When you go in through the front door, pass through the lobby with its 'stable door' on the right and go straight into the Hall. This is about 30 feet long, 20 feet wide and 25 feet high. It is open right up to the roof, and you can see how it is built. At the ends the roof is held up on triangles of timber: the flat one straight across is called the tiebeam and the ones from its ends to the roof are called the principal rafters. However in the middle the roof is supported on a different arrangement of timbers. It is as if the middle of the tie beam had been sawn out, leaving the stub ends or hammerbeams which have carved heads on their inner ends. These are supported from below by curved braces and they in turn support vertical posts upwards from the carved heads, called hammer posts. A collar connects together the upper ends of the hammer posts, and arched braces hold the hammer posts and the collar firmly in place.

The end or tiebeam trusses and the hammerbeam trusses between them are held down the length of the hall by wallplates along the top of the walls and by purlins in the roof. The purlins have curved weatherboards to hold them rigidly in place. Then the whole structure is covered by common rafters and laths, and lastly tiled on the outside.

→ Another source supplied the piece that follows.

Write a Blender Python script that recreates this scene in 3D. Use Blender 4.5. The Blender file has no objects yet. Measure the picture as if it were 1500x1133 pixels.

You will notice the honey coloured oak wood. There is not much soot in here - perhaps a little from rush or tallow candles in olden times, but not nearly enough soot for there ever to have been a cooking fire here: in any case there is neither chimney nor hole (or louvre) in the roof. So we wonder what the place was used for. It may possibly have been used as a hunting lodge for Bletchley Park nearby, but it is perhaps more likely that it was used as a manorial court house. Perhaps a junior member of the Grey family or maybe the lord's steward lived in the house, collected the rents, kept the village in order, settled disputes and carried out the various paperwork chores which seem to be the rule in any sort of organisation. In any event, Rectory Cottages is a rare survival: there are not above a dozen true hammerbeam roofs in English houses (there are more in churches). A list of the mediaeval hammerbeam roofs of England reads like a roll call of great places: Westminster Hall, Hampton Court, Eltham Palace, Dartington Hall, Chester Cathedral Refectory, the Pilgrims' Hall at Winchester, and so on until last and least you come to Rectory Cottages Bletchley - but it keeps some very distinguished cousins. In later times, the hammerbeam roof was considered a noble structure, and several Oxford and Cambridge colleges built their refectories or eating-halls with them. Even later, town halls and other buildings intended for imposing purposes have been built in the same way.